Gun owners said on The Greenville News‘ Facebook page they are voting with their feet if restaurants choose to ban weapons.

“Only a couple of the restaurants where I have eaten decided to post signs after the new law went into effect,” posted Stephen Combs. “Their food wasn’t exceptional enough for me to feel the need to disarm and patronize them.”

“If there have been any incidents, I’m not aware of them,” said Jerrod Bruder, executive director of the South Carolina Sheriffs Association.

He said the organization’s concerns about the changes in the law had to do with training and education. The new law still requires training of permit holders but has dropped the number of mandatory hours of training.

Thom Berry, a spokesman for the State Law Enforcement Division, said he wasn’t aware of any incidents involving concealed weapons permit holders and businesses that serve alcohol under the new law.

Sgt. Jennings Autrey, a spokesman for the Greenville County Sheriff’s office, also said he wasn’t aware of any such incidents.

Board members of the South Carolina Restaurant and Hotel Association said they think the new law hasn’t produced any problems.

My goodness.  Is that what we have to do to make an informative news report?  Ask everyone and their cousin too about it?  How about my dog?  Wonder what Heidi thinks about it?  Does she know of any issues resulting from the law?

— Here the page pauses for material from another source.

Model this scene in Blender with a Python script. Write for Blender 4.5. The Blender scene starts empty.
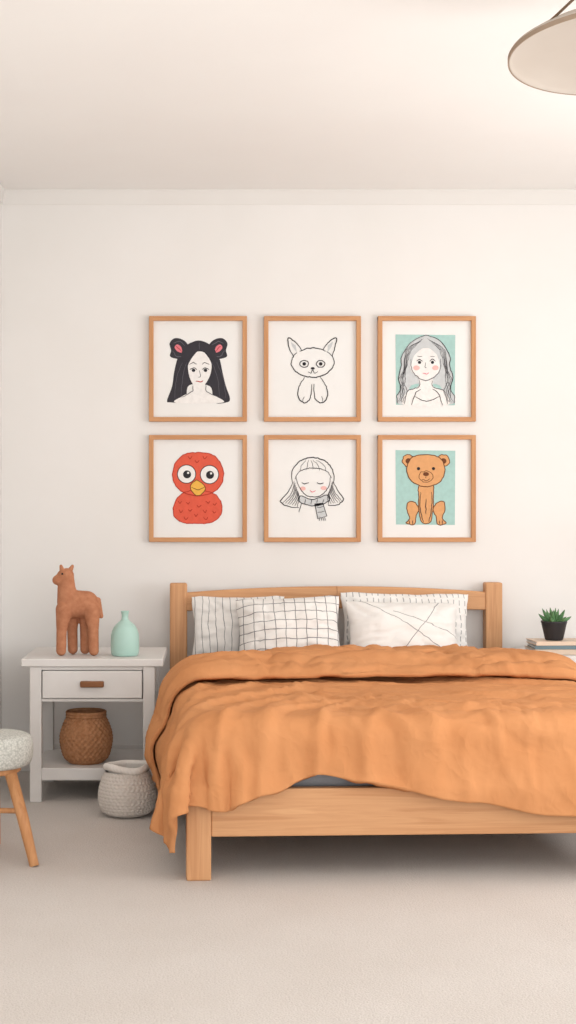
import bpy, bmesh, math, random, time
from mathutils import Vector, Matrix, noise
T0=time.time()
R=math.radians
SC=bpy.context.scene
COL=SC.collection
SC.view_settings.view_transform='Standard'
SC.view_settings.look='None'
random.seed(4)
CAMY=-6.9; F=1400.0; HC=1.275; VX=210.0
def s2l(c):
    c=c/255.0
    return c/12.92 if c<=0.04045 else ((c+0.055)/1.055)**2.4
def rgb(r,g,b): return (s2l(r),s2l(g),s2l(b),1)

# ------------------------------------------------------------ objects
def link(o,parent=None):
    COL.objects.link(o)
    if parent: o.parent=parent
    return o
def obj(name,bm,mats,parent=None,smooth=False,loc=None,rot=None):
    me=bpy.data.meshes.new(name)
    bm.normal_update(); bm.to_mesh(me); bm.free()
    if not isinstance(mats,(list,tuple)): mats=[mats]
    for m in mats: me.materials.append(m)
    if smooth:
        for p in me.polygons: p.use_smooth=True
    o=bpy.data.objects.new(name,me); link(o,parent)
    if loc: o.location=loc
    if rot: o.rotation_euler=rot
    return o
def tag(o,label,cat,group=None):
    o['label']=label; o['category']=cat
    if group: o['group']=group
    return o
def thing(name,label,cat,loc=(0,0,0),rotz=0,group=None):
    o=bpy.data.objects.new(name,None); link(o)
    o.empty_display_size=.05
    o.location=loc; o.rotation_euler=(0,0,rotz)
    return tag(o,label,cat,group)
def struct(name,bm,m,smooth=False):
    o=obj(name,bm,m,None,smooth); o['kind']='structure'; return o
def box(bm,x0,x1,y0,y1,z0,z1,bev=0.0,seg=2):
    ret=bmesh.ops.create_cube(bm,size=1.0)
    vs=ret['verts']
    for v in vs:
        v.co=Vector((x0+(v.co.x+.5)*(x1-x0),y0+(v.co.y+.5)*(y1-y0),z0+(v.co.z+.5)*(z1-z0)))
    if bev>0:
        es=list({e for v in vs for e in v.link_edges})
        bmesh.ops.bevel(bm,geom=es,offset=bev,segments=seg,affect='EDGES',profile=.5)
def nb(): return bmesh.new()
def bobj(name,m,parent,*a):
    b=nb(); box(b,*a); return obj(name,b,m,parent)
def lathe(bm,prof,seg=48,cx=0,cy=0,mod=None):
    rows=[]
    for i,(r,z) in enumerate(prof):
        if r<1e-5:
            rows.append([bm.verts.new((cx,cy,z))]); continue
        row=[]
        for k in range(seg):
            a=2*math.pi*k/seg
            rr=r+(mod(a,z,i) if mod else 0)
            row.append(bm.verts.new((cx+rr*math.cos(a),cy+rr*math.sin(a),z)))
        rows.append(row)
    for a,b in zip(rows[:-1],rows[1:]):
        for k in range(seg):
            k2=(k+1)%seg
            if len(a)==1 and len(b)==1: continue
            if len(a)==1: bm.faces.new((a[0],b[k2],b[k]))
            elif len(b)==1: bm.faces.new((a[k],a[k2],b[0]))
            else: bm.faces.new((a[k],a[k2],b[k2],b[k]))
def tube(bm,pts,rads,seg=12,cap=True):
    pts=[Vector(p) for p in pts]
    if not isinstance(rads,(list,tuple)): rads=[rads]*len(pts)
    rows=[]
    for i,p in enumerate(pts):
        d=(pts[min(i+1,len(pts)-1)]-pts[max(i-1,0)]).normalized()
        up=Vector((0,0,1)) if abs(d.z)<.95 else Vector((0,1,0))
        a=d.cross(up).normalized(); b=d.cross(a).normalized()
        rows.append([bm.verts.new(p+(a*math.cos(2*math.pi*k/seg)+b*math.sin(2*math.pi*k/seg))*rads[i]) for k in range(seg)])
    for a,b in zip(rows[:-1],rows[1:]):
        for k in range(seg):
            k2=(k+1)%seg; bm.faces.new((a[k],a[k2],b[k2],b[k]))
    if cap:
        bm.faces.new(rows[0]); bm.faces.new(list(reversed(rows[-1])))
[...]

No, there aren’t any issues.  There won’t be with concealed carriers, and the next step is to get open carry passed in South Carolina, over the objections and opposition of communist State Senator Larry Martin.  Martin opposed recent attempts at legalization of open carry in S.C. because those horrible Negros down around Charleston might open carry and thus affect the tourism industry in South Carolina.  Yes.  Seriously.  Really.  I wouldn’t be able to make this up if I tried.  That’s why he opposed open carry.

But open carry worked as well in Mississippi as I said it would.  My readers in South Carolina might want to tell Larry what you think about him – one way or another.